Ich hoffe, das hier wird der Beginn einer kleinen Serie. Fragen an werte Kollegen, heute also Manfred Mudelsee. Mein letzter Beitrag hier auf Primaklima zur Interpretation eines im Review befindlichen Papers von Manfred, Jens Fohlmeister und Denis Scholz durch die beiden RWE Manager Vahrenholt und Lüning und zur darauffolgenden Reaktion von Manfred stellte den Kontakt zwischen uns her. Manfred hat mittlerweile einen zweiten Kommentar im Online Journal Climate of the Past veröffentlicht, der sich nochmals mit V&L und ihrer Interpretation seines Papers beschäftigt. Dem an den Details dieses Streits interessierte Leser sei also die Lektüre dieser beiden Richtigstellungen Manfreds sehr empfohlen. Hier im nun folgenden Interview versuchen wir ein wenig den Hintergrund zu liefern. Ich hoffe in Zukunft ähnliche Interviews mit dem einen oder anderen Kollegen führen zu können. Das hat nämlich Spass gemacht.

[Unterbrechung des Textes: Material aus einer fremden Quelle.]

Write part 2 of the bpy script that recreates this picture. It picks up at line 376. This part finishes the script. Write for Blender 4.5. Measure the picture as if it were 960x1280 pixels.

Manfred, was ist dein beruflicher Hintergrund? Wie bist du zur Klimaforschung gekommen?
Hallo Georg! Ich bin Diplomphysiker (Heidelberg, bei Mangini), promoviert mit Hauptfach Geologie (Kiel, bei Stattegger) und Postdoc in Statistik (Canterbury, UK, bei Tong). Seitdem arbeitend in der Klimadatenanalyse auf allen möglichen Zeit- und Raumskalen an: Institut für Meteorologie (Leipzig, mit Tetzlaff), Earth Sciences Department (Boston, USA, mit Raymo) und Alfred Wegener Institut für Polar- und Meeresforschung (Bremerhaven, mit Lohmann). Neugier auf die Natur schon seit Kindheit, will alles so genau wie möglich wissen (Mathematik, Fehlerbalken, Statistik) zumindest zum Klima (bin zu unbegabt für Life Sciences). Will auch die Grenzen des Wissens wissen („Hobby-Wissenschaftstheoretiker”). Seit 2005 betreibe ich noch ein Unternehmen, das sich mit der Risikoanalyse von Klimaextremen befasst.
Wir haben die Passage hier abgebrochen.